I mean for those plants the model should be trained to spit out the next highest common denominator / family instead of the specific species. I would love to get a reply like "this could be any of the following species" instead of "im 23.232% sure that its this species"

[–] stiephelando@discuss.tchncs.de 6 points 3 months ago (1 children)

Seek does that. That's the reason it's my go to ID app

[–] Swedneck@discuss.tchncs.de 2 points 3 months ago

the full inaturalist app also has you upload the observation and likely get suggested IDs from other people

[–] emergencyfood@sh.itjust.works 3 points 3 months ago

I mean for those plants the model should be trained to spit out the next highest common denominator / family instead of the specific species.

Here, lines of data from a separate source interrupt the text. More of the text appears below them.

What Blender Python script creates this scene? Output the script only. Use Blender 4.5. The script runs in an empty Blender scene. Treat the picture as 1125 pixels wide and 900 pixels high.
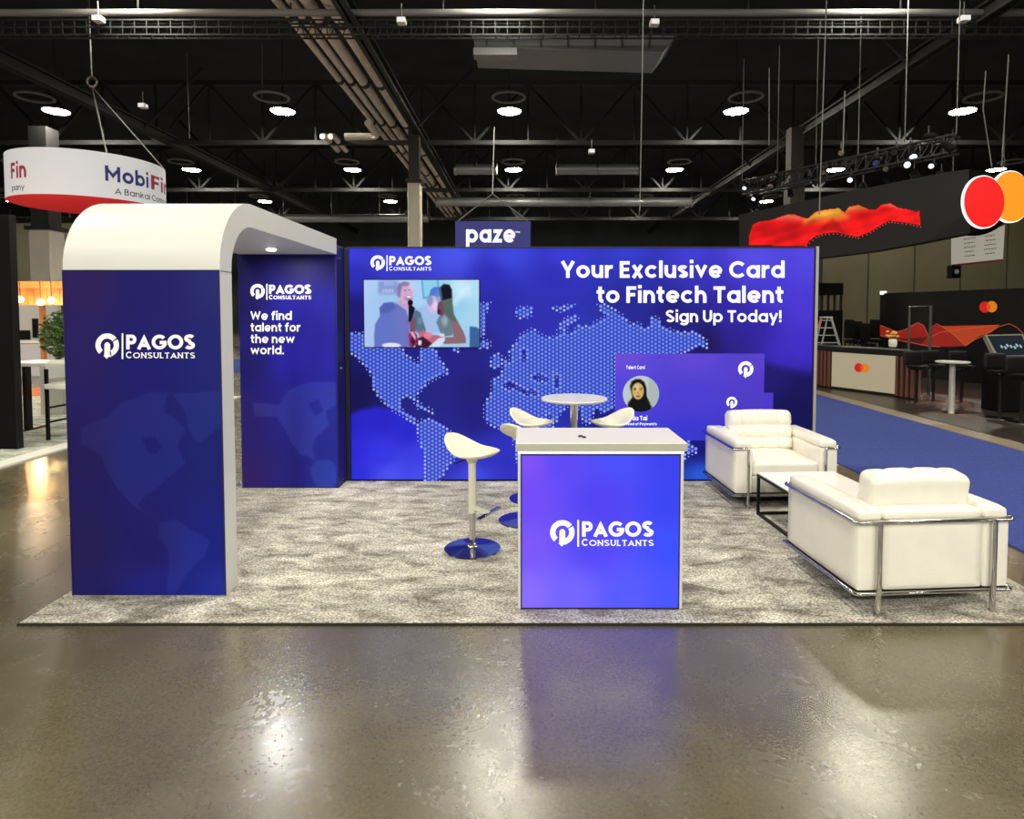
import bpy, math, random
import numpy as np
from mathutils import Vector, Matrix
random.seed(7); rng = np.random.default_rng(7)
sc = bpy.context.scene; C = sc.collection
PI = math.pi
# ---------------------------------------------------------------- camera geometry
F = 690.0; PX = 575.0; PITCH = math.radians(2.5); H = 1.77
PY = 344 + F*math.tan(PITCH); CP, SP = math.cos(PITCH), math.sin(PITCH)
def ray(x, y):
    a = (x-PX)/F; b = -(y-PY)/F
    return Vector((a, CP+b*SP, -SP+b*CP))
def V(x, y, D):                       # point on the plane y = D
    r = ray(x, y); t = D/r.y
    return Vector((r.x*t, D, H+r.z*t))
def W(x, y, z=0.0):                   # point at height z
    r = ray(x, y); t = (z-H)/r.z
    return Vector((r.x*t, r.y*t, z))
def proj(P):                          # world (N,3) -> pixels
    P = np.asarray(P, float); dx = P[:, 0]; dy = P[:, 1]; dz = P[:, 2]-H
    dep = dy*CP-dz*SP; up = dy*SP+dz*CP
    return PX+F*dx/dep, PY-F*up/dep
class Plane:
    def __init__(s, p, n): s.p = Vector(p); s.n = Vector(n).normalized()
    def __call__(s, x, y, off=0.0):
        r = ray(x, y); o = Vector((0, 0, H)); p = s.p+s.n*off
        t = (p-o).dot(s.n)/r.dot(s.n)
        return o+r*t
cam = bpy.data.objects.new('camera', bpy.data.cameras.new('camera')); C.objects.link(cam)
cam.location = (0, 0, H); cam.rotation_euler = (PI/2-PITCH, 0, 0)
cam.data.sensor_width = 36; cam.data.lens = F/1125*36
cam.data.shift_x = -(PX-562.5)/1125; cam.data.shift_y = (PY-450)/1125
cam.data.clip_end = 300; sc.camera = cam
sc.view_settings.view_transform = 'Standard'; sc.view_settings.look = 'None'
sc.view_settings.gamma = 1; sc.view_settings.use_curve_mapping = False
sc.view_settings.exposure = 0.0

# ---------------------------------------------------------------- materials
def lin(c):
    c = np.asarray(c, float)/255.0
    return np.where(c <= 0.04045, c/12.92, ((c+0.055)/1.055)**2.4)
def L4(c): return tuple(lin(c))+(1.0,)
MATS = {}
def mat(name, col, rough=.5, metal=0.0, emit=0.0, spec=.5, coat=0.0, ecol=None, var=0.0, vscale=8.0, bump=0.0, bscale=60.0, ior=None):
    if name in MATS: return MATS[name]
    m = bpy.data.materials.new(name); m.use_nodes = True; nt = m.node_tree; b = nt.nodes['Principled BSDF']
    if emit >= .3: ecol = ecol or col; col = tuple(c*.55 for c in col)
    b.inputs['Base Color'].default_value = L4(col); b.inputs['Roughness'].default_value = rough
    b.inputs['Metallic'].default_value = metal; b.inputs['Specular IOR Level'].default_value = spec
    b.inputs['Coat Weight'].default_value = coat
    if ior: b.inputs['IOR'].default_value = ior
    if emit:
        b.inputs['Emission Color'].default_value = L4(ecol or col); b.inputs['Emission Strength'].default_value = emit
    if var or bump:
        tc = nt.nodes.new('ShaderNodeTexCoord')
    if var:
        n = nt.nodes.new('ShaderNodeTexNoise'); n.inputs['Scale'].default_value = vscale; n.inputs['Detail'].default_value = 5
        nt.links.new(tc.outputs['Object'], n.inputs['Vector'])
        r = nt.nodes.new('ShaderNodeValToRGB')
        a = lin(col); r.color_ramp.elements[0].position = .3; r.color_ramp.elements[1].position = .7
        r.color_ramp.elements[0].color = tuple(a*(1-var))+(1,); r.color_ramp.elements[1].color = tuple(np.minimum(a*(1+var), 1))+(1,)
        nt.links.new(n.outputs['Fac'], r.inputs['Fac']); nt.links.new(r.outputs['Color'], b.inputs['Base Color'])
    if bump:
        n = nt.nodes.new('ShaderNodeTexNoise'); n.inputs['Scale'].default_value = bscale; n.inputs['Detail'].default_value = 4
        nt.links.new(tc.outputs['Object'], n.inputs['Vector'])
        u = nt.nodes.new('ShaderNodeBump'); u.inputs['Strength'].default_value = bump; u.inputs['Distance'].default_value = .01
        nt.links.new(n.outputs['Fac'], u.inputs['Height']); nt.links.new(u.outputs['Normal'], b.inputs['Normal'])
    MATS[name] = m; return m
def printmat(name, emit=0.0, diff=1.0, rough=.5):
    """printed graphic: colour attribute 'ink', optionally backlit"""
    m = bpy.data.materials.new(name); m.use_nodes = True; nt = m.node_tree; b = nt.nodes['Principled BSDF']
    a = nt.nodes.new('ShaderNodeAttribute'); a.attribute_name = 'ink'
    mx = nt.nodes.new('ShaderNodeVectorMath'); mx.operation = 'SCALE'; mx.inputs['Scale'].default_value = diff
    nt.links.new(a.outputs['Color'], mx.inputs[0]); nt.links.new(mx.outputs[0], b.inputs['Base Color'])
    b.inputs['Roughness'].default_value = rough; b.inputs['Specular IOR Level'].default_value = .12
    if emit:
        nt.links.new(a.outputs['Color'], b.inputs['Emission Color']); b.inputs['Emission Strength'].default_value = emit
    MATS[name] = m; return m

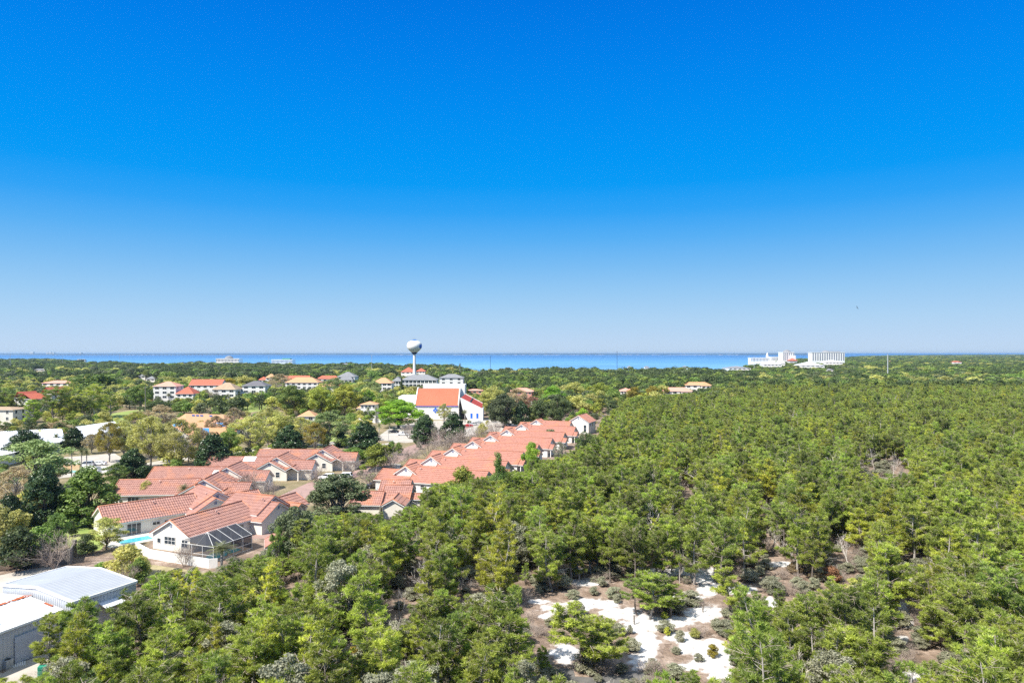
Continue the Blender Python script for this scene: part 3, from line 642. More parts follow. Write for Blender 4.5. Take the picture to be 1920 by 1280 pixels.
b.bar(pA,pB,.8,.1); b.build('roof_ridge', M['dark'], ch)
b = MB(); b.box(x0+.0,x1,-.42,-.02,zb-.50,zb-.22); b.build('blue_band', M['bluepaint'], ch)
b = MB(); dx = xl(816.7); z = pz(769,YC); r = 1.5; b.add([(dx-r,-.12,z),(dx,-.12,z-r),(dx+r,-.12,z),(dx,-.12,z+r),(dx-r,.0,z),(dx,.0,z-r),(dx+r,.0,z),(dx,.0,z+r)], [(0,1,2,3),(0,4,5,1),(1,5,6,2),(2,6,7,3),(3,7,4,0)])
w_ = b.build('diamond_window', M['bluepaint'], ch); b = MB(); b.bar((dx-r/2,-.15,z-r/2),(dx+r/2,-.15,z+r/2),.1); b.bar((dx-r/2,-.15,z+r/2),(dx+r/2,-.15,z-r/2),.1); b.build('glazing_bar', M['trim'], w_)
for q in (884,895): window(ch, (xl(q,YC-4), yf, 1.2), 0, .9, 2.4, 1, 1, 'blue_window', 'bluepaint', 'bluepaint')
b = MB(); b.box(x1+.9, ax0+2.8, 2.4, 2.6, 0, pz(750,YC)); b.build('recess_shade', M['dark'], ch)  # dark panel stands in for the shade in the gap beside the annex
for i,x in enumerate((ax0+4.2,ax0+5.6,ax0+7.2,ax0+8.8,ax0+9.9)):
    b = MB(); b.box(x-.3,x+.3,yf-1.6,yf-1.2,.35,.45); b.box(x-.3,x+.3,yf-1.25,yf-1.2,.45,.9); b.box(x-.25,x-.2,yf-1.6,yf-1.2,0,.35); b.box(x+.2,x+.25,yf-1.6,yf-1.2,0,.35)
keep(745,719,910,783,YC-8)

# --- water tower
YT = 700.0; tx = px2(777, YT); wt = empty('water_tower', (tx, YT, 0), 0, 'tall white water tower with a blue cap on a slim pedestal', 'water tower')
zt0 = pz(661, YT); b = MB(); b.lathe([(5.2,0),(4.4,2),(3.2,6),(2.1,11),(1.55,16),(1.35,20),(1.3,zt0-2.2),(1.3,zt0+.2)], 40); b.build('pedestal', M['white'], wt, smooth=True)
prof = [(2.6,0),(3.9,1.1),(5.2,2.2),(6.5,3.6),(7.3,5.0),(7.6,6.5),(7.5,8.0),(6.9,9.6),(5.9,10.7),(4.6,11.4),(3.6,11.8)]
b = MB(); b.lathe([(r,zt0+z) for r,z in prof], 56); b.build('tank', M['white'], wt, smooth=True)
b = MB(); b.lathe([(3.6,zt0+11.75),(2.9,zt0+12.2),(1.6,zt0+12.75),(.05,zt0+13.1)], 40); b.build('cap', M['bluepaint'], wt, smooth=True)
b = MB(); b.lathe([(1.3,zt0-1.6),(1.9,zt0-1.2),(3.0,zt0-.1),(3.15,zt0+.35),(2.62,zt0+.3)], 40); b.build('neck_band', M['navy'], wt, smooth=True)
b = MB()
for dx_ in (-1.2,.3,1.4): b.tube([(dx_,0,zt0+12.4),(dx_,0,zt0+14.6)], .09, 6)
b.build('antenna', M['navy'], wt)
# blue emblem patch round the right side of the tank
b = MB(); N = 10; K = 8; base = 0
def tank_r(z): 
    return float(np.interp(z, [p[1] for p in prof], [p[0] for p in prof]))
for i in range(K+1):
    for j in range(N+1):
        v = i/K; zz = 4.0+4.6*v; hw = .62*math.sqrt(max(0,1-(2*v-1)**2))+.02; a = R(-14)+hw*(2*j/N-1)*.8; r = tank_r(zz)+.06; b.v.append((r*math.cos(a), r*math.sin(a), zt0+zz))
for i in range(K):
    for j in range(N): b.f.append((i*(N+1)+j, i*(N+1)+j+1, (i+1)*(N+1)+j+1, (i+1)*(N+1)+j)); b.m.append(0)
b.build('emblem', M['bluepaint'], wt, smooth=True); keep(760,630,795,704,YT)

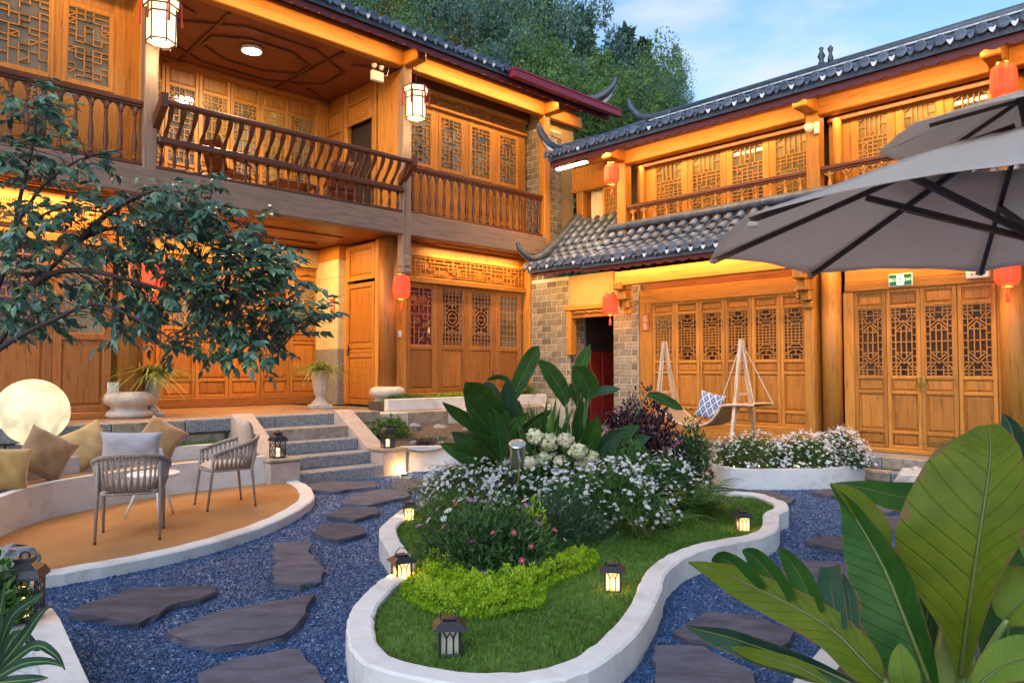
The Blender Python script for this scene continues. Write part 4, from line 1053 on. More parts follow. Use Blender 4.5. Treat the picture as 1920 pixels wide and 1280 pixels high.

Most people are going to take photos of the leaves, stem or at best the outside of the flowers. These are rarely conserved within families. You'll need the arrangement of the four floral whorls to name a family and expect any degree of accuracy. And that's assuming your plant is an angiosperm.

[–] BastingChemina@slrpnk.net 3 points 3 months ago (1 children)

From my experience it's quite good in the Caribbean and it's getting better.

[–] lemming@sh.itjust.works 1 points 3 months ago

Cool, thanks for the info!

[–] Swallowtail@beehaw.org 9 points 3 months ago (3 children)

Try iNaturalist, it works pretty well. Also, learn plant morphology, makes it easier to narrow things down when you get a couple suggestions within the same genus or family.

As someone who uses iNaturalist and has a plant friend, I can confirm.

[–] Swedneck@discuss.tchncs.de 2 points 3 months ago

using inaturalist and uploading your observations also contributes to science :)

[–] flora_explora@beehaw.org 2 points 3 months ago* (last edited 3 months ago)

Indeed, basic plant morphology knowledge plus some local Floras and iNaturalist worked out quite well for me in the tropics. There are also so many people that know plants on iNat. You only get into trouble if you try to ID rare species, but that's also the case in the temperate zones.

[–] iAvicenna@lemmy.world 6 points 3 months ago

pictures you can hear

[–] Rubanski@lemm.ee 3 points 3 months ago

"picture this" is a terrible name choice, but a really good app for identifying plants

[–] moosetwin@lemmy.dbzer0.com 3 points 3 months ago

haha this is going to kill someone

[–] Spoilt@jlai.lu 2 points 3 months ago

My brain read "pants", I didn't understand the connection with latitude... Thanks, brain.